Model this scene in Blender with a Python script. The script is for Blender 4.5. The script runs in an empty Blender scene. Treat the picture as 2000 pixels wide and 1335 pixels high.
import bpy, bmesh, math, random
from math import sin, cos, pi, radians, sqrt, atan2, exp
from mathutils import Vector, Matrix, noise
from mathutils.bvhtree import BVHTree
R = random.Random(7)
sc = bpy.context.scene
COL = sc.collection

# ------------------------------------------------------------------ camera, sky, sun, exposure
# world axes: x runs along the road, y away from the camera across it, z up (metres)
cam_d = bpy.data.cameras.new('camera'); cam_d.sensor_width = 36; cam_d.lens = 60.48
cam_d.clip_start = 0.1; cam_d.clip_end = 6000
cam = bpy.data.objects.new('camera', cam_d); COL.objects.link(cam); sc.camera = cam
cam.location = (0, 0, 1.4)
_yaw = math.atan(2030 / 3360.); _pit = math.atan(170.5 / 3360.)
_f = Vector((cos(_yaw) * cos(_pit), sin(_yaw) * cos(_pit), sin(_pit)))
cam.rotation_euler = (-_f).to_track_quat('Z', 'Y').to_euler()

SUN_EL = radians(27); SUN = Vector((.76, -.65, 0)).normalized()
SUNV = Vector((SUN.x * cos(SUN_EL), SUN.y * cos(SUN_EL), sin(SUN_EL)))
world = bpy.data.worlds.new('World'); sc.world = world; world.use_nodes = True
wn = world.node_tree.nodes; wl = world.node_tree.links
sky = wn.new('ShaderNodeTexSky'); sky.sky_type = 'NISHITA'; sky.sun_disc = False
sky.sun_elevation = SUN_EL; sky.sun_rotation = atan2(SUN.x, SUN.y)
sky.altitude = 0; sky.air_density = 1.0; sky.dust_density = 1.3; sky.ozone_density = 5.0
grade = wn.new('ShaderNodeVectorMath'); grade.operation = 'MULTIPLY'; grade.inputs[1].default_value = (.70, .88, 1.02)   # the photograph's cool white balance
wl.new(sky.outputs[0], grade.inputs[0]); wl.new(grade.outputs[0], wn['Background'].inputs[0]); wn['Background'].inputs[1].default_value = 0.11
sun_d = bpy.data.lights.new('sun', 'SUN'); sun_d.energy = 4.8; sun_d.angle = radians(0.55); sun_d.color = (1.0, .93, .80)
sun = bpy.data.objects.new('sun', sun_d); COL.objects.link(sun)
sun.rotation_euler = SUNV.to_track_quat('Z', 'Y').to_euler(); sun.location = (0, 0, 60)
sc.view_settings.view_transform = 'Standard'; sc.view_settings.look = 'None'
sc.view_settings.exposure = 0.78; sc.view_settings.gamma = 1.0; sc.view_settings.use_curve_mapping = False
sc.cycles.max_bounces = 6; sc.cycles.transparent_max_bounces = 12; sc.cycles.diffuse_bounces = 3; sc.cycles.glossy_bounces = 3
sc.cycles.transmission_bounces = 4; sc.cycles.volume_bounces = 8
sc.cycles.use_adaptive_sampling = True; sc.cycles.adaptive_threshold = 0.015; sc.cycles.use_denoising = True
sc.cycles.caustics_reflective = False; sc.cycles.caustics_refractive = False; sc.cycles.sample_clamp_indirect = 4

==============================

Find the lines holding "scene" and list every one.

Model this scene in Blender with a Python script. The script is for Blender 4.5. The script runs in an empty Blender scene. Treat the picture as 2000 pixels wide and 1335 pixels high.
sc = bpy.context.scene